INPUT DATA:
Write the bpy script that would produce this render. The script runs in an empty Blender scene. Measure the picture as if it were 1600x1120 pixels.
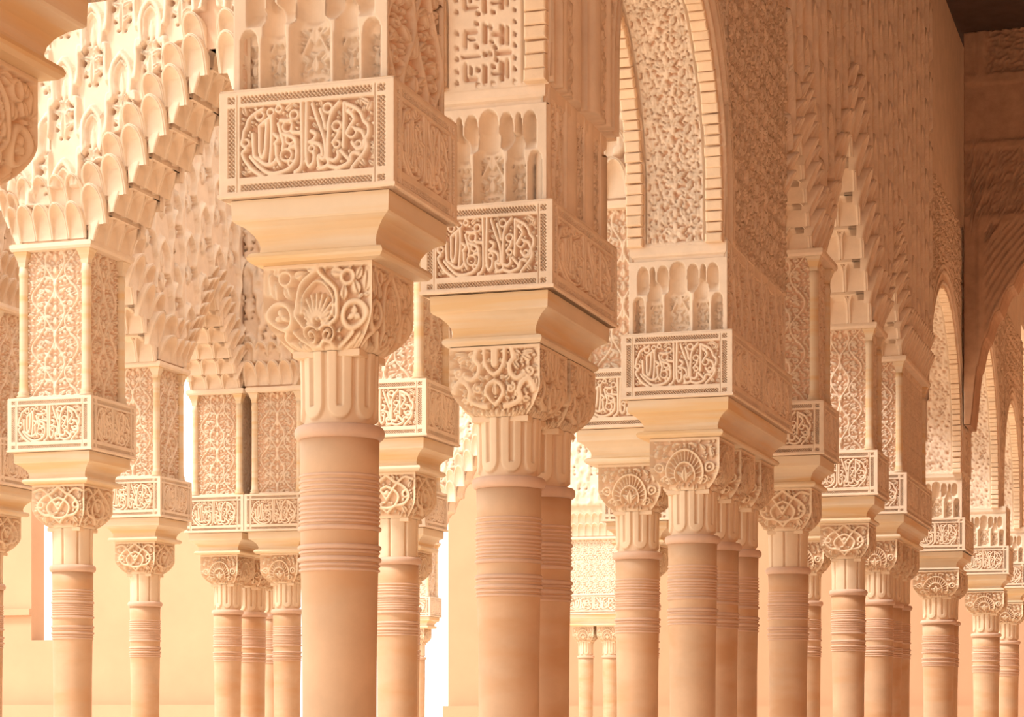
import bpy, math, random
import numpy as np

# ------------------------------------------------------------------ camera, light, exposure
scene = bpy.context.scene
col = scene.collection
YAW = math.radians(17.87)
FPX, HORIZON = 3400.0, 1108.0
cam_data = bpy.data.cameras.new('camera')
cam_data.sensor_width = 36.0
cam_data.lens = FPX / 1600.0 * 36.0
cam_data.shift_y = (HORIZON - 560.0) / 1600.0
cam_data.clip_end = 500
cam = bpy.data.objects.new('camera', cam_data)
cam.location = (1.793, -4.676, 1.55)
cam.rotation_euler = (math.pi / 2, 0, YAW)
col.objects.link(cam)
scene.camera = cam

world = bpy.data.worlds.new('world')
scene.world = world
world.use_nodes = True
bg = world.node_tree.nodes['Background']
bg.inputs['Color'].default_value = (1.0, 0.92, 0.82, 1)
bg.inputs['Strength'].default_value = 1.6

sun_data = bpy.data.lights.new('sun', 'SUN')
sun_data.energy = 2.7
sun_data.angle = math.radians(10)
sun_data.color = (1.0, 0.90, 0.80)
sun = bpy.data.objects.new('sun', sun_data)
# the sun stands behind the viewer's left shoulder, over the open court
_d = np.array([0.37, 0.40, -0.84])
import mathutils
sun.rotation_euler = mathutils.Vector(_d).to_track_quat('-Z', 'Y').to_euler()
sun.location = (-8, -8, 12)
col.objects.link(sun)

vs = scene.view_settings
vs.view_transform = 'Standard'
vs.look = 'None'
vs.gamma = 1.0
vs.use_curve_mapping = False
vs.exposure = 0.33
scene.cycles.max_bounces = 8
scene.cycles.diffuse_bounces = 7
scene.cycles.use_denoising = True

random.seed(7)
RNG = np.random.default_rng(5)
HPI = math.pi / 2

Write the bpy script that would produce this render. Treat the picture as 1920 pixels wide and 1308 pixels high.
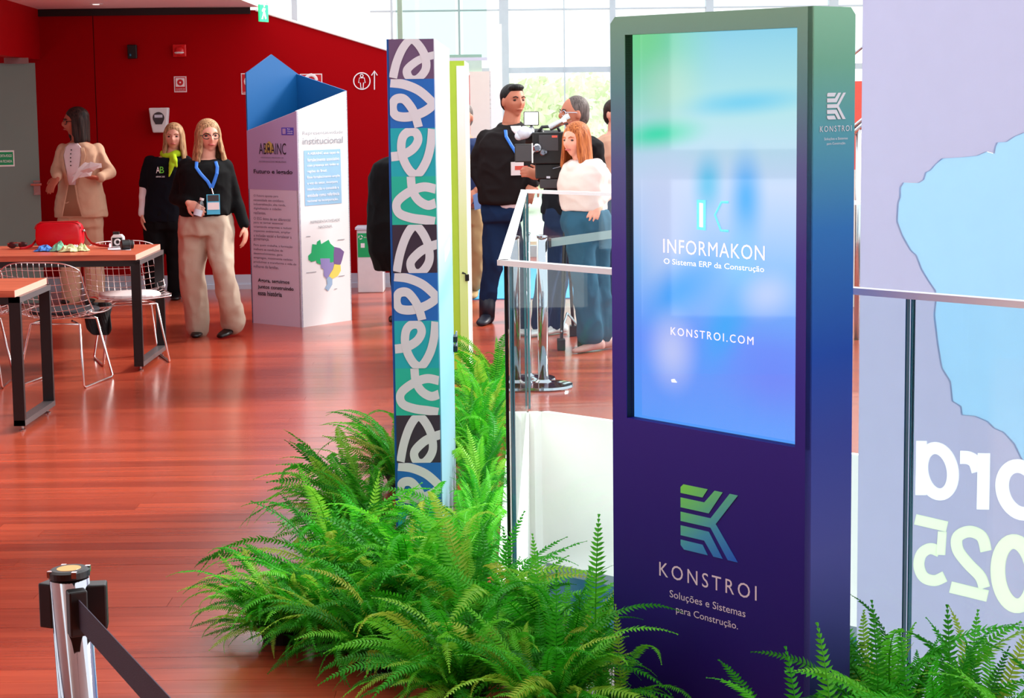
import bpy, bmesh, math, random
from mathutils import Vector, Matrix, noise
random.seed(7)
S = bpy.context.scene
for o in list(bpy.data.objects):
    bpy.data.objects.remove(o)
COL = S.collection
TSC = bpy.data.scenes.new('workbench'); TVL = TSC.view_layers[0]   # side scene for modelling scratch objects, removed at the end
def scratch():
    TVL.update(); return TVL.depsgraph
PI = math.pi

# ------------------------------------------------------------------ camera
FPX = 3500.0; XP, YP = 960.0, 585.0; HC = 1.76
TH = math.atan(0.118); RO = 0.0125
_F = Vector((0, math.cos(TH), -math.sin(TH))); _R0 = Vector((1, 0, 0)); _U0 = Vector((0, math.sin(TH), math.cos(TH)))
_R = math.cos(RO) * _R0 - math.sin(RO) * _U0
_U = math.cos(RO) * _U0 + math.sin(RO) * _R0
_C = Vector((0, 0, HC))
cam = bpy.data.cameras.new('camera'); camo = bpy.data.objects.new('camera', cam); COL.objects.link(camo)
cam.sensor_width = 36.0; cam.lens = 36.0 * FPX / 1920.0; cam.shift_y = -(654.0 - YP) / 1920.0
cam.clip_start = 0.05; cam.clip_end = 400
camo.matrix_world = Matrix(((_R.x, _U.x, -_F.x, 0), (_R.y, _U.y, -_F.y, 0), (_R.z, _U.z, -_F.z, HC), (0, 0, 0, 1)))
S.camera = camo

# ------------------------------------------------------------------ world, sun, exposure
W = bpy.data.worlds.new('world'); S.world = W; W.use_nodes = True
bg = W.node_tree.nodes['Background']; bg.inputs[0].default_value = (0.93, 0.97, 1.0, 1); bg.inputs[1].default_value = 1.25
sun = bpy.data.lights.new('sun', 'SUN'); suno = bpy.data.objects.new('sun', sun); COL.objects.link(suno)
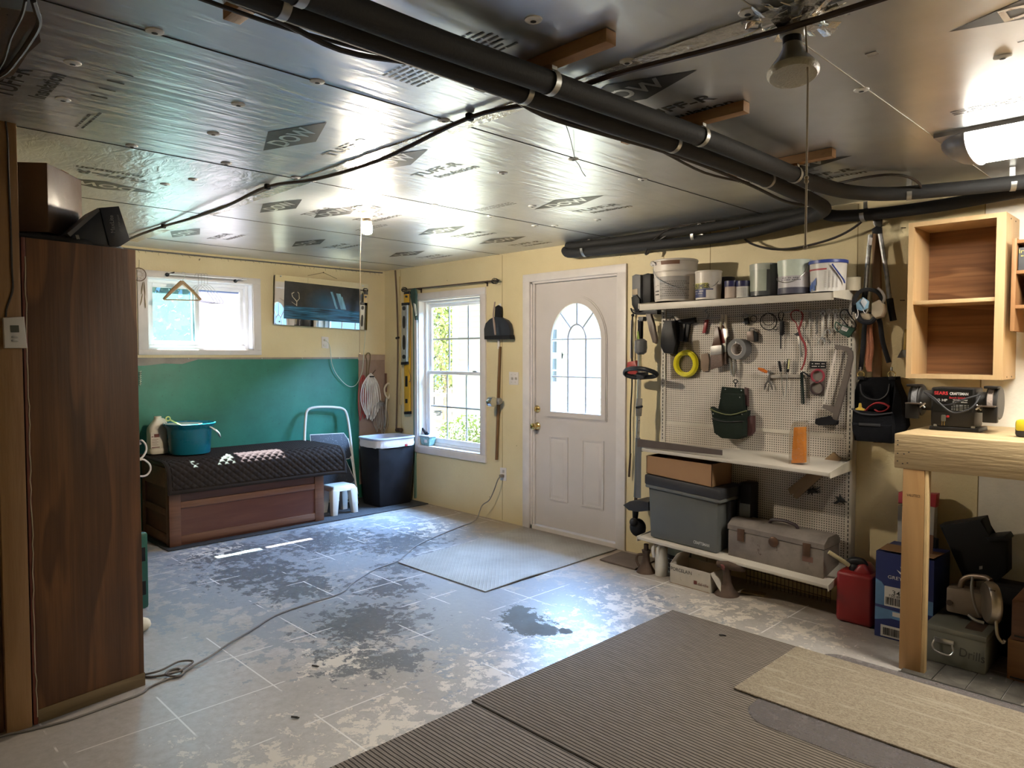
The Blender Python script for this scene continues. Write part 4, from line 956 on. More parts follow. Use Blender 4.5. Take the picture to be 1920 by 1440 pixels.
# hooks with cable bundles on the tan panel
def bundle(nm, label, cat, cpx, n, w, top, bot, r, m, x0, seed, tie=None, grp=None):
    rnd = random.Random(seed); g = MB()
    for k in range(n):
        dx = (k / max(n - 1, 1) - .5) * w; b_ = bot + rnd.uniform(-9, 4); xx = x0 + rnd.uniform(0, .035)
        g.tube([BW(cpx + dx * .1 - 1.5, top, xx), BW(cpx + dx * .75 - 3, top + (b_ - top) * .25, xx + .012), BW(cpx + dx - 2, top + (b_ - top) * .65, xx + .015), BW(cpx + dx * .55 + rnd.uniform(-2, 2), b_, xx + .01), BW(cpx + dx * .9 + 4, top + (b_ - top) * .7, xx), BW(cpx + dx * .7 + 3, top + (b_ - top) * .25, xx), BW(cpx + dx * .1 + 1.5, top, xx)], r, 6, closed=True, sm=4)
    t = thing(nm, label, cat, BW(cpx, bot, x0), grp); g.build('coils', m, t)
    if tie: MB().cbox(BW(cpx + 1, top + 3, x0 + .03), (.05, .05, .014), .006).build('tie', tie, t)
    return t
bundle('rope_bundle', 'white rope bundle hanging in loops on the tan panel', 'rope', 695, 9, 32, 703, 786, .0055, mat('white_rope', (.66, .62, .58), .7), .045, 1, M['black'])
bundle('red_rope', 'red cord looped beside the white rope', 'cord', 681, 4, 14, 706, 785, .0045, mat('red_cord', (.30, .035, .03), .6), .03, 2)
bundle('tangled_wire', 'tangled grey wires hanging in front of the cream handle', 'wire', 713, 7, 24, 752, 812, .003, mat('grey_wire', (.30, .29, .28), .5), .05, 3, M['steel'])
g = MB(); g.tube([BW(a, b_, .03) for a, b_ in ((687, 712), (688, 680), (686, 668), (689, 662), (693, 663), (694, 672), (690, 705))], .007, 8, sm=4, flat=.6); tag(g.build('hose_loop', mat('olive_strap', (.17, .125, .06), .7)), 'olive brown strap loop hung over the top of the tan panel', 'strap')
gt = thing('grabber_tool', 'cream looped handle tool standing behind the tangled wires', 'tool', BW(724, 830, .06))
cm_ = mat('cream_plastic', (.62, .56, .46), .45)
MB().tube([BW(a, b_, .07) for a, b_ in ((727, 747), (722, 739), (721, 728), (727, 719), (731, 722), (732, 735), (728, 747))], .010, 8, closed=True, sm=3).build('grip', cm_, gt)
MB().tube([BW(724.5, 747, .07), BW(722, 790, .07), BW(719, 828, .07)], [.016, .009, .009], 8).build('shaft', M['steel'], gt)
tag(MB().prism(PB([(721, 700), (726, 700), (726.5, 735), (721.5, 735)], .012), (.018, 0, 0), .003).build('brown_batten', mat('brown_batten', (.14, .07, .05), .6)), 'short brown wooden batten standing in the room corner', 'batten')
g = MB(); g.tube([BW(704, 693.5, .055), BW(699, 700, .03), BW(697, 704, .012)], .0035, 6); tag(g.build('nail_hook', M['rust']), 'long rusty nail hook holding the white rope', 'hook')
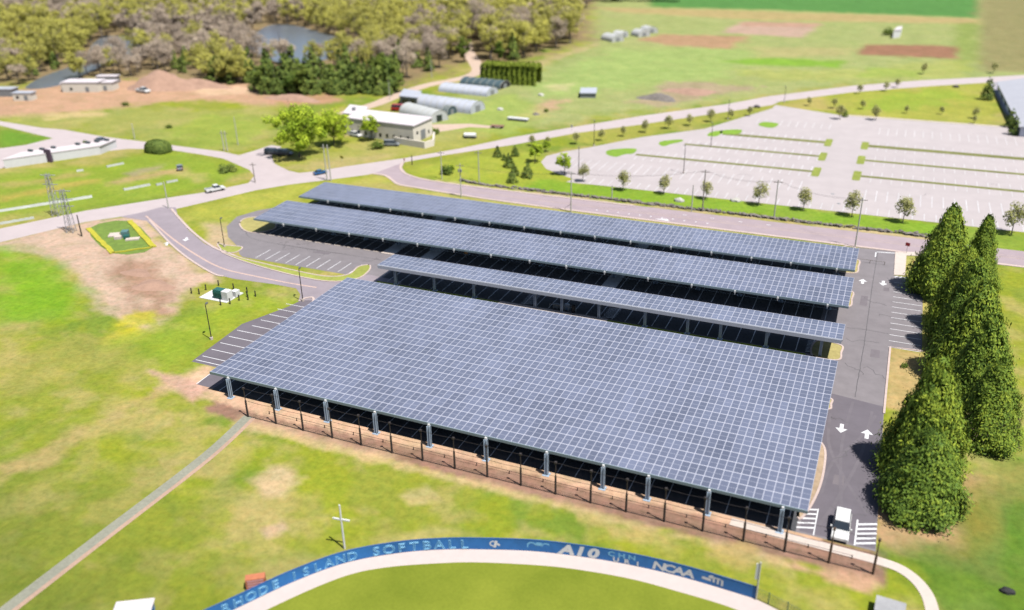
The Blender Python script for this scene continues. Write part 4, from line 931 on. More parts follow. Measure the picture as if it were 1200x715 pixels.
# warehouse
hh = 5.8
wn = [W(406, 158), W(485, 168.5), W(507, 158)]; d4 = (wn[0][0]+wn[2][0]-wn[1][0], wn[0][1]+wn[2][1]-wn[1][1])
t_, B = building('farm_warehouse', 'cream farm warehouse with large white flat roof beside the hoop houses', 'building', [wn[0], wn[1], wn[2], d4], hh, 'wall', 'roofw', roof_h=.4,
    windows=[(0, f, .9, 1.0, 2.2, 'window') for f in (.1, .2, .3, .52, .62, .72, .82, .92)]+[(1, .5, 3.2, 0, 3.4, 'door'), (1, .8, .9, 1.2, 2.4, 'window'), (1, .2, 1.2, 2.6, 3.6, 'window')])
print('warehouse', wn, d4)
x, y = W(412, 138)
t_, B = building('storage_annex', 'white round cornered annex at the left end of the cream warehouse', 'building', [W(404, 150), W(425, 153), W(432, 143), W(412, 140)], 5.2, 'wall', 'roofw')
MB().tube((0, -1, 5.5), (0, -1, 6.6), .7, n=10).build('roof_vent', M['grey'], t_)
x, y = W(489, 168)
t_ = thing('yard_wall', 'pale concrete yard wall wrapping the near corner of the warehouse', 'wall', (x, y, 0))
P = [W(462, 168), W(498, 174), W(508, 171), W(509, 162)]
e = MB(); band_mb(e, [(p[0]-x, p[1]-y) for p in P], .5, 0, 0, 2.2).build('wall_run', M['wall'], t_)
# hoop houses
def hoop(name, label, a, b, w, h, m, endm=None, dark_end=False):
    A = np.array(W(*a)); Bq = np.array(W(*b)); d = Bq-A; l = float(np.hypot(*d)); rz = math.atan2(d[1], d[0]); cx, cy = (A+Bq)/2
    t_ = thing(name, label, 'greenhouse', (float(cx), float(cy), 0), rz); n = 12
    V = []; Fc = []
    for x_ in (-l/2, l/2):
        for i in range(n+1):
            an = PI*i/n; V.append((x_, w/2*math.cos(an), h*math.sin(an)**.75))
    for i in range(n): Fc.append((i, i+1, n+2+i, n+1+i))
    MB().add(V, Fc).build('cover', M[m], t_, True)
    for x_, o_ in ((-l/2, 0), (l/2, 1)):
        k_ = MB().add([V[i] for i in range(o_*(n+1), (o_+1)*(n+1))], [tuple(range(n+1))]).build('end_wall', M[endm or m], t_)
        MB().box(x_-.06 if o_ == 0 else x_+.01, x_-.01 if o_ == 0 else x_+.06, -w*.16, w*.16, 0, h*.62).build('door', M['dkglass'] if dark_end else M['grey'], t_)
    nr_ = max(4, int(l/3.0))
    for k_ in range(nr_+1):
        x_ = -l/2+l*k_/nr_; e = MB()
        for i in range(n):
            an, bn = PI*i/n, PI*(i+1)/n
            e.tube((x_, w/2*math.cos(an)*1.01, h*math.sin(an)**.75*1.01), (x_, w/2*math.cos(bn)*1.01, h*math.sin(bn)**.75*1.01), .09, n=4, cap=False)
        e.build('hoop_rib', M['palep'], t_)
    return t_
hoop('hoop_house', 'long grey ribbed hoop house behind the warehouse, larger and nearer', (490, 121.5), (560, 131), 9.5, 4.0, 'poly')
hoop('hoop_house', 'grey hoop house in the middle, between the ribbed one and the dark one', (521, 105), (577, 111), 9, 3.0, 'poly')
hoop('hoop_house', 'dark covered hoop house at the back, in front of the clipped hedge', (545, 98), (592, 103), 8.5, 3.0, 'polyd', 'black')
hoop('hoop_house', 'bright white hoop house with open dark end next to the warehouse', (478, 132.5), (515, 142.5), 8, 4.0, 'polyw', None, True)
hoop('small_shelter', 'small dark round tent between the white and the grey hoop houses', (523, 133), (530, 134), 6, 3.2, 'polyd')
t_, B = building('grey_shed', 'grey flat shed with dark open front at the left of the ribbed hoop house', 'shed', [W(469, 123), W(489, 125.5), W(494, 118), W(474, 115)], 3.4, 'grey', 'grey_f', windows=[(0, .3, 3, .2, 2.6, 'window'), (0, .75, 2, .2, 2.6, 'window')])
for i, (a, b, lab) in enumerate((((711, 46), (724, 49), 'small far white hoop house, leftmost and lowest of four'), ((722, 43), (732, 44), 'small far white hoop house, second of four'), ((746, 41), (755, 43), 'small far white hoop house, third of four with bluish end'), ((756, 37), (764, 39), 'small far white hoop house, rightmost and highest of four'))):
    hoop('hoop_house', lab, a, b, 8, 3.6, 'polyw')
t_, B = building('field_shed', 'low dark grey shed alone in the green farm field', 'shed', [W(680, 115), W(698, 115), W(699, 109), W(681, 109)], 1.8, 'grey', 'grey_f')
x, y = W(1046, 44)
t_, B = building('far_farm_shed', 'tiny white far shed next to a yellow bush in the distant plots', 'shed', [W(1046, 45), W(1054, 44), W(1056, 40), W(1050, 41)], 4, 'white', 'roofw')
# long pale barn at the right edge of the frame
A_ = np.array(W(1168, 106)); B_ = np.array(W(1194, 160)); d_ = B_-A_; l_ = float(np.hypot(*d_)); d_ = d_/l_; n_ = np.array([-d_[1], d_[0]]); n_ = n_ if n_[0] > 0 else -n_
t_ = thing('long_barn', 'long pale grey barn running off the right frame edge beyond the upper lot', 'barn', (float(A_[0]), float(A_[1]), 0))
MB().prism([(0, 0), tuple(d_*l_), tuple(d_*l_+n_*30), tuple(n_*30)], 0, 3.2).build('wall', mat('barn_wall_grey', (.36, .37, .41), .7, var=.1, scale=.3), t_)
o1, o2 = -d_*.8, d_*(l_+.8); V = []
for o_ in (o1, o2): V += [(*(o_-n_*.6), 3.1), (*(o_+n_*15), 6.2), (*(o_+n_*30.6), 3.1), (*(o_-n_*.6), 3.3), (*(o_+n_*15), 6.5), (*(o_+n_*30.6), 3.3)]
MB().add(V, [(3, 4, 10, 9), (4, 5, 11, 10), (0, 6, 7, 1), (1, 7, 8, 2), (0, 3, 9, 6), (2, 8, 11, 5), (0, 1, 4, 3), (1, 2, 5, 4), (6, 9, 10, 7), (7, 10, 11, 8)]).build('roof', mat('barn_metal_roof', (.21, .21, .23), .5, var=.06, scale=.3), t_)
for k_ in range(6):
    p_ = d_*l_*(k_+.5)/6-n_*.05; MB().prism([tuple(p_-d_*1.5), tuple(p_+d_*1.5), tuple(p_+d_*1.5-n_*.08), tuple(p_-d_*1.5-n_*.08)], .6, 2.4).build('window', M['dkglass'], t_)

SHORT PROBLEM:
Return only the lines running from the start of the entries above to the line that contains "bg.inputs['Strength'].default_value = 1.6", inclusive, and omit every picture.

THE SOLUTION:
Write the bpy script that would produce this render. The script runs in an empty Blender scene. Measure the picture as if it were 1600x1120 pixels.
import bpy, math, random
import numpy as np

# ------------------------------------------------------------------ camera, light, exposure
scene = bpy.context.scene
col = scene.collection
YAW = math.radians(17.87)
FPX, HORIZON = 3400.0, 1108.0
cam_data = bpy.data.cameras.new('camera')
cam_data.sensor_width = 36.0
cam_data.lens = FPX / 1600.0 * 36.0
cam_data.shift_y = (HORIZON - 560.0) / 1600.0
cam_data.clip_end = 500
cam = bpy.data.objects.new('camera', cam_data)
cam.location = (1.793, -4.676, 1.55)
cam.rotation_euler = (math.pi / 2, 0, YAW)
col.objects.link(cam)
scene.camera = cam

world = bpy.data.worlds.new('world')
scene.world = world
world.use_nodes = True
bg = world.node_tree.nodes['Background']
bg.inputs['Color'].default_value = (1.0, 0.92, 0.82, 1)
bg.inputs['Strength'].default_value = 1.6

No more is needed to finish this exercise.